According to James Ebner FSC.: “Transformation follows death to our fearful, calculating, closed-up self.” It means “expansiveness, openness, freedom, community.”
He continued: “In the New Testament, we are temples of the Spirit. The kingdom of God is already here, among and within. Mystery is present. God is love. To our Father we are so important that even the hairsĀ of our head are numbered. Especially in the transformation of the dead Jesus we can understand who we are and what we amount to.”
In the book of Ebner, a professional psychologist in the person of Carl Rogers said: “In my experience, in psychotherapy … this forward thrust, this directional tendency toward wholesome growth, is the most profound truth about man.”
In the same book, Allport reinforces Carl Rogers thus: “The truest statement that can be made of a normal person, is that he never feels that he can love or be loved enough.”
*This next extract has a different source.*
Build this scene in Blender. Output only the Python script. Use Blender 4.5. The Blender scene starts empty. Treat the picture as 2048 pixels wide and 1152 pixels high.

Ebner continued: “If we claim to follow what the New Testament represents of Jesus and the first Christians, we will sum up the moral law under love of God and neighbor and self.”
If we look to the psychologists for cues, we will be invited to a healthy openness to the mysticism by men like Maslow.
The eternal question ‘ Why are we here?’ will be dealt with in terms of universal brotherhood by men like Fromm.
The full answer lies in the achievement of interpersonal union.